-- START PROVIDED DATA --
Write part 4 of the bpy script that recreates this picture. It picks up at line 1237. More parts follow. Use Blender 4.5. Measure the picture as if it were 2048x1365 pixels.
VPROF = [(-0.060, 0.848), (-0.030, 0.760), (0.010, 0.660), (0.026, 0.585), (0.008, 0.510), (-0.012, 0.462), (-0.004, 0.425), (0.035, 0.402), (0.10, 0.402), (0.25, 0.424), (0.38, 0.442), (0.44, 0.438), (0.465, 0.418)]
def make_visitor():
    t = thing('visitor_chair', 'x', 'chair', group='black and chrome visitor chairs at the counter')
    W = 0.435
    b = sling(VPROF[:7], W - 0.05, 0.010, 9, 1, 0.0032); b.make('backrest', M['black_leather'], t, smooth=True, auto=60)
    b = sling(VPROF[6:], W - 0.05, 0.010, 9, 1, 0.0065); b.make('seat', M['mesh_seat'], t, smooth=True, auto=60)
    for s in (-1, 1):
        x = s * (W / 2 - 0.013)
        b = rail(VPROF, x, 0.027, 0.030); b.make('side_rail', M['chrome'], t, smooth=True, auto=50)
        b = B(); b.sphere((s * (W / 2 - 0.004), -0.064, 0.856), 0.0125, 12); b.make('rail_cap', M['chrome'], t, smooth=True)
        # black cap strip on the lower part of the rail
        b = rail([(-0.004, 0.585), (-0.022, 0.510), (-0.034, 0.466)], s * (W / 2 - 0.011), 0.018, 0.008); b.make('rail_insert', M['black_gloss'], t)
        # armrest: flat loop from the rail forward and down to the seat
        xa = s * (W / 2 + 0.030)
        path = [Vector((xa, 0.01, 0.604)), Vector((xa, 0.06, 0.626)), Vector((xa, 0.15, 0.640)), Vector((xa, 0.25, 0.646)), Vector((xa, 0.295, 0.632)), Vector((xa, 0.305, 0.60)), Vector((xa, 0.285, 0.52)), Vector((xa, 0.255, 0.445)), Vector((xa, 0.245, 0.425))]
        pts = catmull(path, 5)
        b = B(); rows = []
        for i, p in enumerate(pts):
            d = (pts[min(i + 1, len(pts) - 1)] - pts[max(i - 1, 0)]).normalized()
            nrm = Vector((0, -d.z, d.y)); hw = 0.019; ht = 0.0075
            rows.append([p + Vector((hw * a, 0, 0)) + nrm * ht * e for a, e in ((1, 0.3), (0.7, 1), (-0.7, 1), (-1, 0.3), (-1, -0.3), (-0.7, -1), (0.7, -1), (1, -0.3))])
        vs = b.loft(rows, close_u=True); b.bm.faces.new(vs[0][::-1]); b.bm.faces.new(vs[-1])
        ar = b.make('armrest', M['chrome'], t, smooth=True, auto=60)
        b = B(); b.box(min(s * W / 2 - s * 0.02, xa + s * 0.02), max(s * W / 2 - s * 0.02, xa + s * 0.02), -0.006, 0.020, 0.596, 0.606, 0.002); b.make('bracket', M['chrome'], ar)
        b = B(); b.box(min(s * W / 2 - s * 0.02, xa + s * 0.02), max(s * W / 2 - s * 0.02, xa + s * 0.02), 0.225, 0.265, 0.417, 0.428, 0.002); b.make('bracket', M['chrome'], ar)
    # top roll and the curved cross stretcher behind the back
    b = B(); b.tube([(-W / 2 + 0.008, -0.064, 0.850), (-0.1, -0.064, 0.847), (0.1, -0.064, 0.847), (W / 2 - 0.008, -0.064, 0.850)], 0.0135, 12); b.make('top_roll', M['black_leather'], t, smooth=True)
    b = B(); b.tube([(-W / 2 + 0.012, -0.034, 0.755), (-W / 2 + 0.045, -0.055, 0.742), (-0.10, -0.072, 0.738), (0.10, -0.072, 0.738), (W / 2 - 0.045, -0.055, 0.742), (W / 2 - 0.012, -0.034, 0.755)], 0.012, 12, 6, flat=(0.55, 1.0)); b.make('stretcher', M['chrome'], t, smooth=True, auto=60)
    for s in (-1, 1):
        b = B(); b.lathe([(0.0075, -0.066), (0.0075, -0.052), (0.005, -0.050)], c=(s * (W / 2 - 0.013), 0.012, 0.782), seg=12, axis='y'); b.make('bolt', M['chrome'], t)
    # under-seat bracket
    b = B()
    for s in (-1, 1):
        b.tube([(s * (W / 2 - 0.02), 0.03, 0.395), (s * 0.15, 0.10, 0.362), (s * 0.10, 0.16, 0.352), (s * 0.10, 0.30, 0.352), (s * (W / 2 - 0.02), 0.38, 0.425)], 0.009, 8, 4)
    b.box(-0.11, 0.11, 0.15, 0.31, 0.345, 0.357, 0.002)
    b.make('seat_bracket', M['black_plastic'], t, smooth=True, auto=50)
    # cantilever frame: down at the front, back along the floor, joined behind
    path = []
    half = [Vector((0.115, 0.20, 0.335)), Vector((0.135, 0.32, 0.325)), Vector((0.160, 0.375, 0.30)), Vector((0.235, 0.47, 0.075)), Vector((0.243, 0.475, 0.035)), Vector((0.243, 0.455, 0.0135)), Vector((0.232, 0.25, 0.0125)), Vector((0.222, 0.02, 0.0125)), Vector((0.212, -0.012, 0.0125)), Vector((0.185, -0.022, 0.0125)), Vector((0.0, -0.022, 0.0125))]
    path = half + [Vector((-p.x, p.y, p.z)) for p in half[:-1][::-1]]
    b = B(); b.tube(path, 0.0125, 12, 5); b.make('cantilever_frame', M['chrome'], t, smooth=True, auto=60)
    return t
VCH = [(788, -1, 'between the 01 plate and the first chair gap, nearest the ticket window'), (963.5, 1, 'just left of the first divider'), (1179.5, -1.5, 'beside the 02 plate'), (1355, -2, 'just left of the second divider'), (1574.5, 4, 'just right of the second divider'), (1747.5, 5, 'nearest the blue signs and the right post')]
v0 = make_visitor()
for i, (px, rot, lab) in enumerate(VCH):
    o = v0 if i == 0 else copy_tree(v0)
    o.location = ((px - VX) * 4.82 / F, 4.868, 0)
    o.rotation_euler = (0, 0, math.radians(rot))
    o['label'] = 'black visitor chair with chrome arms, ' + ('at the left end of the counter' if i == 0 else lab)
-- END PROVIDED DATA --
■ EXERCISE REQUIREMENTS: Each line holding "part" must be found and copied.

■ ANSWER TO THIS PROBLEM:
Write part 4 of the bpy script that recreates this picture. It picks up at line 1237. More parts follow. Use Blender 4.5. Measure the picture as if it were 2048x1365 pixels.
        # black cap strip on the lower part of the rail